I don’t have any answers. But! I do have a couple of ideas and boundless optimism. To create community is to share with each other. It’s to give, sometimes until it hurts, and to be willing to listen to the same degree. It’s to gather up those around you — in your neighborhood, or say, on your blog — and suggest we have some serious sharing, listening and learning to do. Our country is fractured. We have the choice to sit around and complain about the current state of affairs, or pour our hearts into something that could wrap that break and help it heal to become even stronger.

Chocolate orange scones

Nutrition, hunger and community health are my public health passions. Putting these to work in my new community will involve:

  • finding a food bank where I can volunteer
  • understanding the local gleaning system and see how I can get involved
  • talking about hunger with my friends and family
  • and perhaps more practically, creating a bag of snacks I can give to the growing number of unemployed I see on our city corners

This is what you can do:

  • Define community.
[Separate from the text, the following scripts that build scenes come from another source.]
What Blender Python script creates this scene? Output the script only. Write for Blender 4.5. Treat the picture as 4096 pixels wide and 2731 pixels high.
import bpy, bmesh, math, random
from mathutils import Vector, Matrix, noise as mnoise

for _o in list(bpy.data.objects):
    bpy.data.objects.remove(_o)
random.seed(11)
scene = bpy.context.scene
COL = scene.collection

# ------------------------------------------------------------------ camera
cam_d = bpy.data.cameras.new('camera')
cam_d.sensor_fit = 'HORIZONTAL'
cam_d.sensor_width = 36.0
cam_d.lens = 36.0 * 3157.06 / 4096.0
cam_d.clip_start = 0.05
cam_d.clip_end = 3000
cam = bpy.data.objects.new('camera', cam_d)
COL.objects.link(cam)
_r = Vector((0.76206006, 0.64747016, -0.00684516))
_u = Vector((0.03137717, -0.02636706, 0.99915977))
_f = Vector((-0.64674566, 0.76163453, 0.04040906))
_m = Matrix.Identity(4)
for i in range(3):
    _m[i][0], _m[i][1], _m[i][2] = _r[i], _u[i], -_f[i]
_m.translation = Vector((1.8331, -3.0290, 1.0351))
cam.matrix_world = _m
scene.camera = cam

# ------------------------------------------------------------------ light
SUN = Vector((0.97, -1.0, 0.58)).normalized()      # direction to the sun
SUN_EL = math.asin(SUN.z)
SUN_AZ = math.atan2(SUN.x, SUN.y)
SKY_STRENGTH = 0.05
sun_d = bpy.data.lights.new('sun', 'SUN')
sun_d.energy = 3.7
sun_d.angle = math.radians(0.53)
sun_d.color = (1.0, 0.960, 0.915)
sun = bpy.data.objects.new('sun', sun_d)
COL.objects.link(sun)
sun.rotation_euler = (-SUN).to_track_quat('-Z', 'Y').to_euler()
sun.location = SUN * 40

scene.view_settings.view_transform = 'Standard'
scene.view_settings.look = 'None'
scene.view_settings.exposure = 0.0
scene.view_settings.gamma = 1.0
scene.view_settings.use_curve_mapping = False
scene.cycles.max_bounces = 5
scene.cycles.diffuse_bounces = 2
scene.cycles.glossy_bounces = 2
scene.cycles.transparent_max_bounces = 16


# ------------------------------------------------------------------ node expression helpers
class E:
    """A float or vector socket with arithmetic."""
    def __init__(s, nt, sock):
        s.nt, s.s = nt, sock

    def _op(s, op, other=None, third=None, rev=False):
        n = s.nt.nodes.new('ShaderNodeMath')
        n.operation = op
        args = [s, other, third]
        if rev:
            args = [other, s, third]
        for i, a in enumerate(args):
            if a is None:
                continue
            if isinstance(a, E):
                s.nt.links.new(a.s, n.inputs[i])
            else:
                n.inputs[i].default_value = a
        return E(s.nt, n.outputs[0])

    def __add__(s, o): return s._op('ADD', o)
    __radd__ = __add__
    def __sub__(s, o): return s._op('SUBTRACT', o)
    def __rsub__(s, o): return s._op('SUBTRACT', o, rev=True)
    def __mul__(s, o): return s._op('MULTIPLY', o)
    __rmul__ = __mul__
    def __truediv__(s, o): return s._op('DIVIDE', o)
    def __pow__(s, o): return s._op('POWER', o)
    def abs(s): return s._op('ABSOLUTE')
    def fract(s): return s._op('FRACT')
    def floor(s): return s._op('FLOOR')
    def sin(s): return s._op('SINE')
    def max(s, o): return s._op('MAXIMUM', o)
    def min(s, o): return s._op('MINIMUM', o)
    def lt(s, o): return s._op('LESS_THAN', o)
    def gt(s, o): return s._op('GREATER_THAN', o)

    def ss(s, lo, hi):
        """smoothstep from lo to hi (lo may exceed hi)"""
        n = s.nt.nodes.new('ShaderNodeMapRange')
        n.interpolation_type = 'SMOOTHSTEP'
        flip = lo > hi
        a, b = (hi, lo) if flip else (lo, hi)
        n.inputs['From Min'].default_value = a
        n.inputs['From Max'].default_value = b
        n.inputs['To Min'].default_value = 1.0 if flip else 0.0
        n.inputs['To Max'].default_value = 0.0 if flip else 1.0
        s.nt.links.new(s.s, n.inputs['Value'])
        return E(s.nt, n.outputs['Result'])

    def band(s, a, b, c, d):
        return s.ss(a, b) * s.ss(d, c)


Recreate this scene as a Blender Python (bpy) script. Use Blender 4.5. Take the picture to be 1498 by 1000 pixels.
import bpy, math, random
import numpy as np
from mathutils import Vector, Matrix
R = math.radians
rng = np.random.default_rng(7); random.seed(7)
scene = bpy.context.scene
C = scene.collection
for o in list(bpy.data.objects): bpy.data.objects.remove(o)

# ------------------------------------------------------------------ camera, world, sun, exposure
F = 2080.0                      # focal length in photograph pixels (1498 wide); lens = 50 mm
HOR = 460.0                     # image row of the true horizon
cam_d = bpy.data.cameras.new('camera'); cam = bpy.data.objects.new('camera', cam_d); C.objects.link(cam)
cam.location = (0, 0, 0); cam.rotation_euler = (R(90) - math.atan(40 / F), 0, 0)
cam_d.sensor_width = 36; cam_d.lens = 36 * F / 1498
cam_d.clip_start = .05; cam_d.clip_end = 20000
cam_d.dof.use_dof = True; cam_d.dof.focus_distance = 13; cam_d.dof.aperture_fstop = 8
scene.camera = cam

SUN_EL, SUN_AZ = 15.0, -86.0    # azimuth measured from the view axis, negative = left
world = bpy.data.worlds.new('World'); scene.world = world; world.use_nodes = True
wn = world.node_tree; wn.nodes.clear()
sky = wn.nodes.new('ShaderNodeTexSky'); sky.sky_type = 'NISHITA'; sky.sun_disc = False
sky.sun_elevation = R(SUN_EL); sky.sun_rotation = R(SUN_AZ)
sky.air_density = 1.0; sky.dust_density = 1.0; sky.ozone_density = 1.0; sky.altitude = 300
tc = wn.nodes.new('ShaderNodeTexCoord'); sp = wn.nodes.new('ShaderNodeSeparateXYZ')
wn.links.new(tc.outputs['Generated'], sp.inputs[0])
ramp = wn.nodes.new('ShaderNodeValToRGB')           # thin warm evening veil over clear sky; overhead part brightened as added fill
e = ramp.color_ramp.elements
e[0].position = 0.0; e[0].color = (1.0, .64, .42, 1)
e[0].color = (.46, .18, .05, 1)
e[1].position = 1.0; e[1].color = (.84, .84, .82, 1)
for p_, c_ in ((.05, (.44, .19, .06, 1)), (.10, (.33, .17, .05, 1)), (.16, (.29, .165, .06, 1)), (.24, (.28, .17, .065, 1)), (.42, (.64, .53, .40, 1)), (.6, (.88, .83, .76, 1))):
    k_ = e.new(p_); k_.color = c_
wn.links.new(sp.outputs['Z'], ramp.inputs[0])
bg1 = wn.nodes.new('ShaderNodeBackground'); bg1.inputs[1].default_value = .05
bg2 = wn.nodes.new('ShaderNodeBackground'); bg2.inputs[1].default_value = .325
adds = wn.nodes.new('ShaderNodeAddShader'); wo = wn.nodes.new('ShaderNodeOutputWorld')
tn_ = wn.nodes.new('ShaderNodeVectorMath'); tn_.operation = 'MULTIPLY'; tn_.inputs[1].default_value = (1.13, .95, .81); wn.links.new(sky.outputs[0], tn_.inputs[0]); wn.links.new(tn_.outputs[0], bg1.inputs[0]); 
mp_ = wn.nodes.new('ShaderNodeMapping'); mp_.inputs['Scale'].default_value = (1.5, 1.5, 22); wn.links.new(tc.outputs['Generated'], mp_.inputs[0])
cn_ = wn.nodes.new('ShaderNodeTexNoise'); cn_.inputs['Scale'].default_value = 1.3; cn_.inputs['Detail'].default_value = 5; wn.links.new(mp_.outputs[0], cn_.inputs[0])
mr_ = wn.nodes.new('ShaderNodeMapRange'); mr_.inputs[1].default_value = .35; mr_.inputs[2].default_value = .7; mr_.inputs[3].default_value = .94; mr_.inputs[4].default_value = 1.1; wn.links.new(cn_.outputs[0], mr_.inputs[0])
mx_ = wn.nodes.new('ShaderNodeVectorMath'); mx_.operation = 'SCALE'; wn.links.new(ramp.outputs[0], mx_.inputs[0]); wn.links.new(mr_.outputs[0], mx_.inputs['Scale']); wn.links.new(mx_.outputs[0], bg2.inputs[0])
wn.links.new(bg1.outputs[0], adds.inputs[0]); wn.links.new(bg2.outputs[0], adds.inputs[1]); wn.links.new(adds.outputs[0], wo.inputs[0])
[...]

What does this word mean to you?
  • Where do you see hunger in your community?
  • What are you passionate about?
  • Listen to this podcast

The greatest social movements start with a few boneheaded, optimistic loud mouths willing to give and listen until it hurts. I don’t want to live in a country where so many of our children are hungry from lack of adequate community building. (Because let’s face it, this isn’t about a shortage of food in America. It’s about power.) Wielding my tiny power and my loud mouth — I’m in. Are you?